When Jesus began his sermon by saying, “Blessed are…”, the crowds were familiar with this kind of teaching. Other teachers and moral philosophers painted a picture of the “good life” in the same way. These descriptions were meant to cause the listeners to say, “Yes! That’s the life I want!” “That’s where flourishing people are found!” But Jesus’ description was not what anyone expected. If Jesus’ version of the blessed life is right, then we are looking for flourishing people in all the wrong places. In order to see how completely Jesus flips upside down our standard vision of the flourishing life, it’s helpful to see the beatitudes “in reverse.”

Where we look for flourishing people: Blessed are…

•        … the self-sufficient, for they don’t need anything or anyone.

•        … happy optimists, for they are never sad.

•        … the assertive and aggressive, for they get what they want.

•        … those who have arrived, for they can enjoy life & stop trying to change.

•        … the comfortable and safe, for they don’t have to deal with the broken.

•        … the outwardly successful, for they receive the approval of others.

•        … the winners, because they end up on top.

•        … the popular, because everyone likes them.

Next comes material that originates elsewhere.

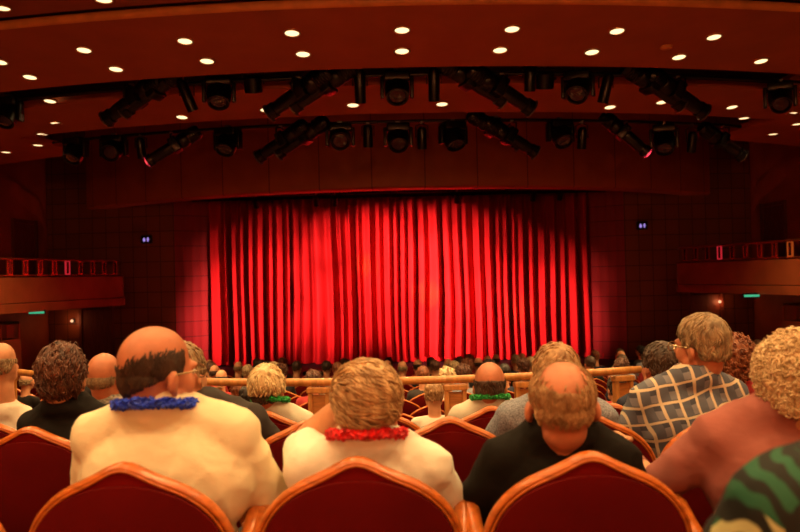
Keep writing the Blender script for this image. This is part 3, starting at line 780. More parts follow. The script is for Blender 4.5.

If flourishing people aren’t found where we expect, where are they? Jesus gives us four places to look for them.

•        At Life’s Low Points – Those who hit rock bottom, realize their spiritual poverty and reach out to God with empty and desperate hands -theirs is the kingdom of heaven.

•        Lamenting Loss – Those who grieve the pain and loss of life without feeling the need to put on rosy glasses - they will be comforted.

•      Among the Looked Over- Those who don’t become aggressive in asserting their rights no matter what the cost - they will inherit the earth.

•      With Those Who Lack Righteousness and don’t fake it or feed their hunger and thirst with the wrong things – they will be satisfied.



The next four beatitudes are less passive and more active in nature. They show us where flourishing people are formed:

•     In broken places and with broken people, they are showing mercy.

•     In the struggle with hypocrisy, they strive for alignment of their inner and outer lives.

•     Through conflict, they become peacemakers like the Father.

•     By being mistreated for doing right, they take hold of the joy of living for what is right, not what is popular.



Jesus’ beatitudes are not commands. They don’t tell us what to do. Instead, they pronounce God’s blessing on the places where flourishing people are found and formed. But these are the last places we want to be found and to move toward! We spend so much energy avoiding and moving away from these things! The only way we can find the blessed life of flourishing is by first looking to Jesus (who perfectly lived and embodied this list). As we follow Him into these places, we find him bringing us blessing in places and in ways we never would have expected.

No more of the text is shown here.